> [Exercise details]: From the listing below, copy word for word every line starting at the one that includes "Build this scene" and ending at the one that includes "SC.camera = cam"; the pictures are omitted.

> [Data listing]:
▬▬▬▬▬▬▬▬▬▬

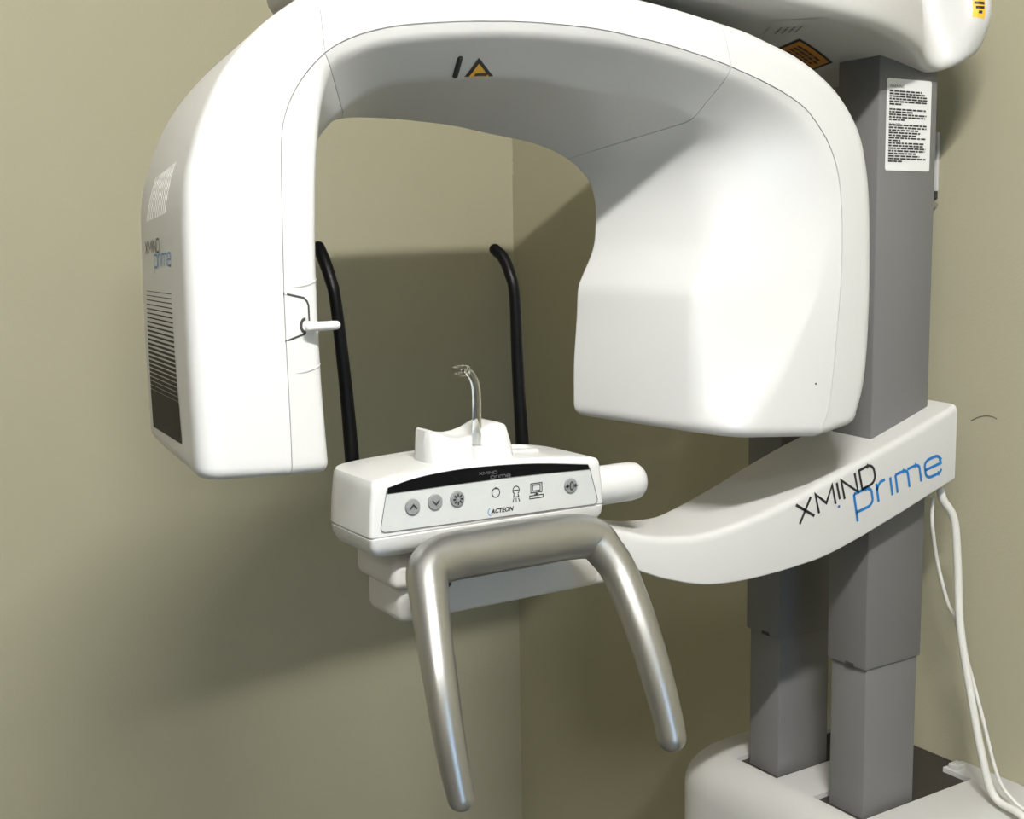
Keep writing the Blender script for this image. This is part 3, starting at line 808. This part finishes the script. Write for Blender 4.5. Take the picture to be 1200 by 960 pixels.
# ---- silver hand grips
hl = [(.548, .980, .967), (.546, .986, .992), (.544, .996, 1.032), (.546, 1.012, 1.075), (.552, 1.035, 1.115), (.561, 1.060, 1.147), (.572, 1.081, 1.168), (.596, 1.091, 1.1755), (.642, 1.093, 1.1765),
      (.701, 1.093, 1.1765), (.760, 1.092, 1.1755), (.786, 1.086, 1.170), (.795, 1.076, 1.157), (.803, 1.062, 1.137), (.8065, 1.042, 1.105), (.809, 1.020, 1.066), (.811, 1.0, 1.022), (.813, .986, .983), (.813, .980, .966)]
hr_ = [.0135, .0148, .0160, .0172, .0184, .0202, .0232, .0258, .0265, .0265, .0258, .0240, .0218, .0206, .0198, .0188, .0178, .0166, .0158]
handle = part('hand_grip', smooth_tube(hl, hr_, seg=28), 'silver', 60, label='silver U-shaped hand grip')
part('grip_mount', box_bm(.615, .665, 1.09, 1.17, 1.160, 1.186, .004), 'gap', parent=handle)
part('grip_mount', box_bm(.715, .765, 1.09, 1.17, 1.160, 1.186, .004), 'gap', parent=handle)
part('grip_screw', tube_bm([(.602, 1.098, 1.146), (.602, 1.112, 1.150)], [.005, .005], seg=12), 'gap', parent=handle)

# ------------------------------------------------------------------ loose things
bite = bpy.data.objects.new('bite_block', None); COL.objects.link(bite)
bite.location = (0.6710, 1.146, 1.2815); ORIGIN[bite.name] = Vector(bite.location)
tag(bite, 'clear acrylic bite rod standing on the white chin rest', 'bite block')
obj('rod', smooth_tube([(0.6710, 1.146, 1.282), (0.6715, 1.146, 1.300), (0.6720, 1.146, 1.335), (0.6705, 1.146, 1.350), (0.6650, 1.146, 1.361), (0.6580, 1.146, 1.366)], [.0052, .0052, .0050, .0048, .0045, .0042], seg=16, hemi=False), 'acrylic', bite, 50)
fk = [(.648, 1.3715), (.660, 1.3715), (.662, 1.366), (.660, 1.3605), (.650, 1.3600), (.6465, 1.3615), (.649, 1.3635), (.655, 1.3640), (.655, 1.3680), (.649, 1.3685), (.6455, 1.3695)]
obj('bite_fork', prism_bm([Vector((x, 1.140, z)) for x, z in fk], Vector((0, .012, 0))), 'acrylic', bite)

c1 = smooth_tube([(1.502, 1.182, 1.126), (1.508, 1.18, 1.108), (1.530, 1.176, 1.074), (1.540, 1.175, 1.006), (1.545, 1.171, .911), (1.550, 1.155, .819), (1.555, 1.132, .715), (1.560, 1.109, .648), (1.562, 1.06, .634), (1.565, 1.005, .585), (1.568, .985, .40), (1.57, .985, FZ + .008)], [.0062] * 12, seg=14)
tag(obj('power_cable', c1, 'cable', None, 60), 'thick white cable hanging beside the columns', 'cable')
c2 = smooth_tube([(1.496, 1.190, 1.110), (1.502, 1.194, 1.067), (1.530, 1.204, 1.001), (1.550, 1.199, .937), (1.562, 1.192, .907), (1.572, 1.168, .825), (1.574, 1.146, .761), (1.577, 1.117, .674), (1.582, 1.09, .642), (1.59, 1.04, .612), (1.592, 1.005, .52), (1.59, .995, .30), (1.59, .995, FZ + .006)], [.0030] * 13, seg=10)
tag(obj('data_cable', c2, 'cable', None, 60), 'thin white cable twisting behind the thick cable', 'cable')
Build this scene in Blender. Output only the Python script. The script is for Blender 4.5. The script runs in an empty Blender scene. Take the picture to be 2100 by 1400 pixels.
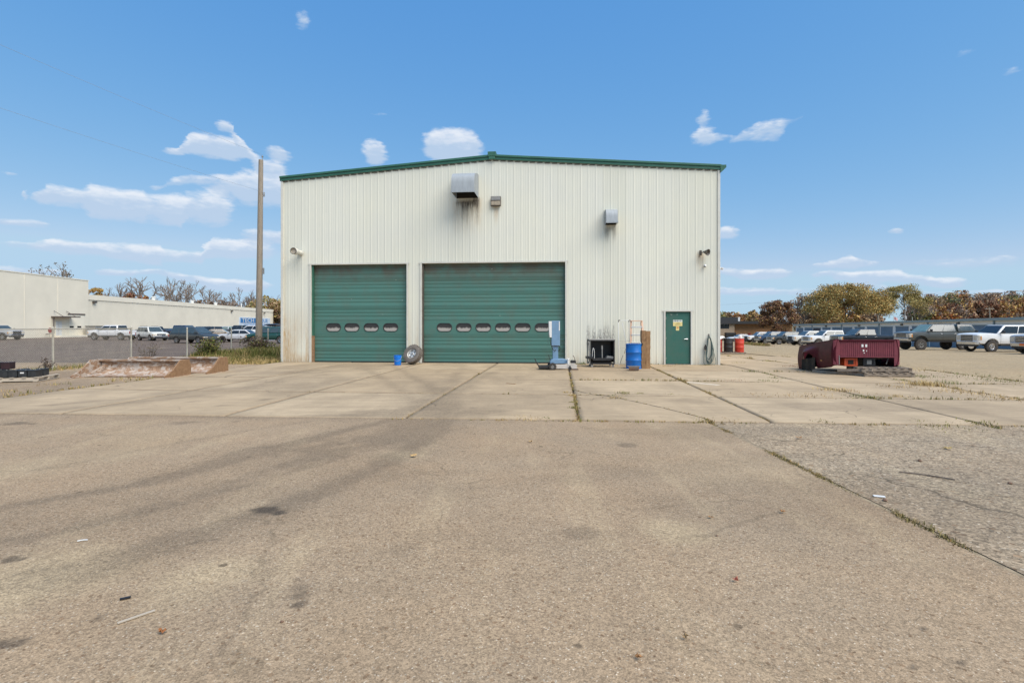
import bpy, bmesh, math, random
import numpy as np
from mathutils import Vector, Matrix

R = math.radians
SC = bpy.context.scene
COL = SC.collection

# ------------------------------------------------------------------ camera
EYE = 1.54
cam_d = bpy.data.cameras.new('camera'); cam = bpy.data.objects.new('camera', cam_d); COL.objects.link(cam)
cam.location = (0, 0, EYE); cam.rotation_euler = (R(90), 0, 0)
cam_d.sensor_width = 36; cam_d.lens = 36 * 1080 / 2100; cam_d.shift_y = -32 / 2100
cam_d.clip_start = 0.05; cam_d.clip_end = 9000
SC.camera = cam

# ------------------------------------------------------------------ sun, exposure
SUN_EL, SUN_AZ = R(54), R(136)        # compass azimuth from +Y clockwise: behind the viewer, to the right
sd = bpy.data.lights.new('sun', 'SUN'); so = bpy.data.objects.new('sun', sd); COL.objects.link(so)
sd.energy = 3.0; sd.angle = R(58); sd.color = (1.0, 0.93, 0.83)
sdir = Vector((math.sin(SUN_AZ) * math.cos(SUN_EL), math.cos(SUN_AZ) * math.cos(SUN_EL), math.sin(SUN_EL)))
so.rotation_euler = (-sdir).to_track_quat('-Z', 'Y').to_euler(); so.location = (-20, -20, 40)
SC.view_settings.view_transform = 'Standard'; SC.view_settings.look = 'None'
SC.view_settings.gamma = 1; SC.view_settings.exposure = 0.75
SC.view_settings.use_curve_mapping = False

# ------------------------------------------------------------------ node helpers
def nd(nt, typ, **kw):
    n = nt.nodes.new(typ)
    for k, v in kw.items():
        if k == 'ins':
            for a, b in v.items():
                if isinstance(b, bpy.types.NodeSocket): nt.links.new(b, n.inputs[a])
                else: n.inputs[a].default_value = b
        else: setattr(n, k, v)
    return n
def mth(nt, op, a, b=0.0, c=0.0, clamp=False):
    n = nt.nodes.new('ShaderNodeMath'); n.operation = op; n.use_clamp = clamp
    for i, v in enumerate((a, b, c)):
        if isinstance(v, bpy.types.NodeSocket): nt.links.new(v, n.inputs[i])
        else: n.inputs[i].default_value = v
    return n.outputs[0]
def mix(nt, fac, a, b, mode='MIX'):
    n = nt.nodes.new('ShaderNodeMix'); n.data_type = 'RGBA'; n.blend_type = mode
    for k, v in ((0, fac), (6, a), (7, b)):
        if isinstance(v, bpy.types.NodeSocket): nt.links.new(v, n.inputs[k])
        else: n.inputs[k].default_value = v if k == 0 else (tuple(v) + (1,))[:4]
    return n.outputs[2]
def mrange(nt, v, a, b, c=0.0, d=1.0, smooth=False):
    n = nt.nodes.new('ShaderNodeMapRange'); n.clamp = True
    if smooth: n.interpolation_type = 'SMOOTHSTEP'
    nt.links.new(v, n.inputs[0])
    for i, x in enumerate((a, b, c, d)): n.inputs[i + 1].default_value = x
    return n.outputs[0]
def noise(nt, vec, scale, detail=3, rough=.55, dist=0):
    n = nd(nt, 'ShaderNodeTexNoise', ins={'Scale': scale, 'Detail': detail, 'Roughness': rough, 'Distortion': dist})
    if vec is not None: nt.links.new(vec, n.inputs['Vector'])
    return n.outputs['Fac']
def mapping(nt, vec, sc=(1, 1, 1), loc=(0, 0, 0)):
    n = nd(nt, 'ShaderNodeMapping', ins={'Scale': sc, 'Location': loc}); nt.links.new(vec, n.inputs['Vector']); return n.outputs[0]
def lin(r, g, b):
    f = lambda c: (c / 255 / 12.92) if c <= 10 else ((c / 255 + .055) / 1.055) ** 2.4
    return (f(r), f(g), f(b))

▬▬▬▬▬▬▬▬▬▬

> [Written reply]:
Build this scene in Blender. Output only the Python script. The script is for Blender 4.5. The script runs in an empty Blender scene. Take the picture to be 2100 by 1400 pixels.
import bpy, bmesh, math, random
import numpy as np
from mathutils import Vector, Matrix

R = math.radians
SC = bpy.context.scene
COL = SC.collection

# ------------------------------------------------------------------ camera
EYE = 1.54
cam_d = bpy.data.cameras.new('camera'); cam = bpy.data.objects.new('camera', cam_d); COL.objects.link(cam)
cam.location = (0, 0, EYE); cam.rotation_euler = (R(90), 0, 0)
cam_d.sensor_width = 36; cam_d.lens = 36 * 1080 / 2100; cam_d.shift_y = -32 / 2100
cam_d.clip_start = 0.05; cam_d.clip_end = 9000
SC.camera = cam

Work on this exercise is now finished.